> MATERIAL PROVIDED
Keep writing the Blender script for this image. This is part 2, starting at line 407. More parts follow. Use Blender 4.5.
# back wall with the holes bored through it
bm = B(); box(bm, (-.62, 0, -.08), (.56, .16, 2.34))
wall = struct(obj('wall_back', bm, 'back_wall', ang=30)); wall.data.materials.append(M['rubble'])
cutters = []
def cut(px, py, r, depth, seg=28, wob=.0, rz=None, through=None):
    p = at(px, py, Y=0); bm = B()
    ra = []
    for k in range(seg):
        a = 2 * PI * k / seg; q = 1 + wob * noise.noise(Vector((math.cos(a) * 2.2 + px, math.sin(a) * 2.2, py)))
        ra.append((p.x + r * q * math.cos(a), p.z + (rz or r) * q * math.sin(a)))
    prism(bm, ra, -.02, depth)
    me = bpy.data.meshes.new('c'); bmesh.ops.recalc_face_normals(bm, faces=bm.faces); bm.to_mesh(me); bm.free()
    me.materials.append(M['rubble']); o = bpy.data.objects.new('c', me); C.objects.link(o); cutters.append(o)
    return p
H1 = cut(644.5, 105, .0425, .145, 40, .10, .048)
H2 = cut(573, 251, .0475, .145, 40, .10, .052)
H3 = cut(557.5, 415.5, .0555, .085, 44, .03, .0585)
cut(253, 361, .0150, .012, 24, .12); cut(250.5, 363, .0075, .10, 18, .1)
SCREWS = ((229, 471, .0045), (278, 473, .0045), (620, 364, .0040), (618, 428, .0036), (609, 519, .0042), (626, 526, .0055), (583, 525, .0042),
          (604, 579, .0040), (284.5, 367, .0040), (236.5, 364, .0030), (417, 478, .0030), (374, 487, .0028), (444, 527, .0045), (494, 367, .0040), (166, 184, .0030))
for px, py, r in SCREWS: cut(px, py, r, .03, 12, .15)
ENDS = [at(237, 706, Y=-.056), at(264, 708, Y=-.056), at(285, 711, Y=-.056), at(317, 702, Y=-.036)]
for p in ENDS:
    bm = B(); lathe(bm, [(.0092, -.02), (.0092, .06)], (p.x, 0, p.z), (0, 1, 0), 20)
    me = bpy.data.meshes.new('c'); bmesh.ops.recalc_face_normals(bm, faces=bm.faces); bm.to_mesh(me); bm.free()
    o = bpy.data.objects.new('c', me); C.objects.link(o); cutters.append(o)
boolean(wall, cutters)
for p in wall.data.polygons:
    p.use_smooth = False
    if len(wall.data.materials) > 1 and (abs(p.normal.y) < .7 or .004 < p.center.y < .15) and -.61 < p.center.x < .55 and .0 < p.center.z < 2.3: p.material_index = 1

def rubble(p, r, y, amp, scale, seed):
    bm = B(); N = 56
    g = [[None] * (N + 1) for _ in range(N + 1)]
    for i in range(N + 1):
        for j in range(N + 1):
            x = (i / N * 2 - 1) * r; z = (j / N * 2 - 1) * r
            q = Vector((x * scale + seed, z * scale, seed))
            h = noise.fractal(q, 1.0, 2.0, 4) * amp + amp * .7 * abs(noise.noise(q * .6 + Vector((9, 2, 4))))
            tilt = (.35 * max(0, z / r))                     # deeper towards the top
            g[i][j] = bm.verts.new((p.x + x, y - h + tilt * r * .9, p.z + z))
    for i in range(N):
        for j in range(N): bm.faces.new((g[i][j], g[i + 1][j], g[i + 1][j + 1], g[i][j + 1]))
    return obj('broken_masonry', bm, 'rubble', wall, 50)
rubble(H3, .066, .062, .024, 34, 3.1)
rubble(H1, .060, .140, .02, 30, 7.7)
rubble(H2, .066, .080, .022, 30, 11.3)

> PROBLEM
Please quote the data above in full, with no line missing.

> EXPECTED ANSWER
Keep writing the Blender script for this image. This is part 2, starting at line 407. More parts follow. Use Blender 4.5.
# back wall with the holes bored through it
bm = B(); box(bm, (-.62, 0, -.08), (.56, .16, 2.34))
wall = struct(obj('wall_back', bm, 'back_wall', ang=30)); wall.data.materials.append(M['rubble'])
cutters = []
def cut(px, py, r, depth, seg=28, wob=.0, rz=None, through=None):
    p = at(px, py, Y=0); bm = B()
    ra = []
    for k in range(seg):
        a = 2 * PI * k / seg; q = 1 + wob * noise.noise(Vector((math.cos(a) * 2.2 + px, math.sin(a) * 2.2, py)))
        ra.append((p.x + r * q * math.cos(a), p.z + (rz or r) * q * math.sin(a)))
    prism(bm, ra, -.02, depth)
    me = bpy.data.meshes.new('c'); bmesh.ops.recalc_face_normals(bm, faces=bm.faces); bm.to_mesh(me); bm.free()
    me.materials.append(M['rubble']); o = bpy.data.objects.new('c', me); C.objects.link(o); cutters.append(o)
    return p
H1 = cut(644.5, 105, .0425, .145, 40, .10, .048)
H2 = cut(573, 251, .0475, .145, 40, .10, .052)
H3 = cut(557.5, 415.5, .0555, .085, 44, .03, .0585)
cut(253, 361, .0150, .012, 24, .12); cut(250.5, 363, .0075, .10, 18, .1)
SCREWS = ((229, 471, .0045), (278, 473, .0045), (620, 364, .0040), (618, 428, .0036), (609, 519, .0042), (626, 526, .0055), (583, 525, .0042),
          (604, 579, .0040), (284.5, 367, .0040), (236.5, 364, .0030), (417, 478, .0030), (374, 487, .0028), (444, 527, .0045), (494, 367, .0040), (166, 184, .0030))
for px, py, r in SCREWS: cut(px, py, r, .03, 12, .15)
ENDS = [at(237, 706, Y=-.056), at(264, 708, Y=-.056), at(285, 711, Y=-.056), at(317, 702, Y=-.036)]
for p in ENDS:
    bm = B(); lathe(bm, [(.0092, -.02), (.0092, .06)], (p.x, 0, p.z), (0, 1, 0), 20)
    me = bpy.data.meshes.new('c'); bmesh.ops.recalc_face_normals(bm, faces=bm.faces); bm.to_mesh(me); bm.free()
    o = bpy.data.objects.new('c', me); C.objects.link(o); cutters.append(o)
boolean(wall, cutters)
for p in wall.data.polygons:
    p.use_smooth = False
    if len(wall.data.materials) > 1 and (abs(p.normal.y) < .7 or .004 < p.center.y < .15) and -.61 < p.center.x < .55 and .0 < p.center.z < 2.3: p.material_index = 1

def rubble(p, r, y, amp, scale, seed):
    bm = B(); N = 56
    g = [[None] * (N + 1) for _ in range(N + 1)]
    for i in range(N + 1):
        for j in range(N + 1):
            x = (i / N * 2 - 1) * r; z = (j / N * 2 - 1) * r
            q = Vector((x * scale + seed, z * scale, seed))
            h = noise.fractal(q, 1.0, 2.0, 4) * amp + amp * .7 * abs(noise.noise(q * .6 + Vector((9, 2, 4))))
            tilt = (.35 * max(0, z / r))                     # deeper towards the top
            g[i][j] = bm.verts.new((p.x + x, y - h + tilt * r * .9, p.z + z))
    for i in range(N):
        for j in range(N): bm.faces.new((g[i][j], g[i + 1][j], g[i + 1][j + 1], g[i][j + 1]))
    return obj('broken_masonry', bm, 'rubble', wall, 50)
rubble(H3, .066, .062, .024, 34, 3.1)
rubble(H1, .060, .140, .02, 30, 7.7)
rubble(H2, .066, .080, .022, 30, 11.3)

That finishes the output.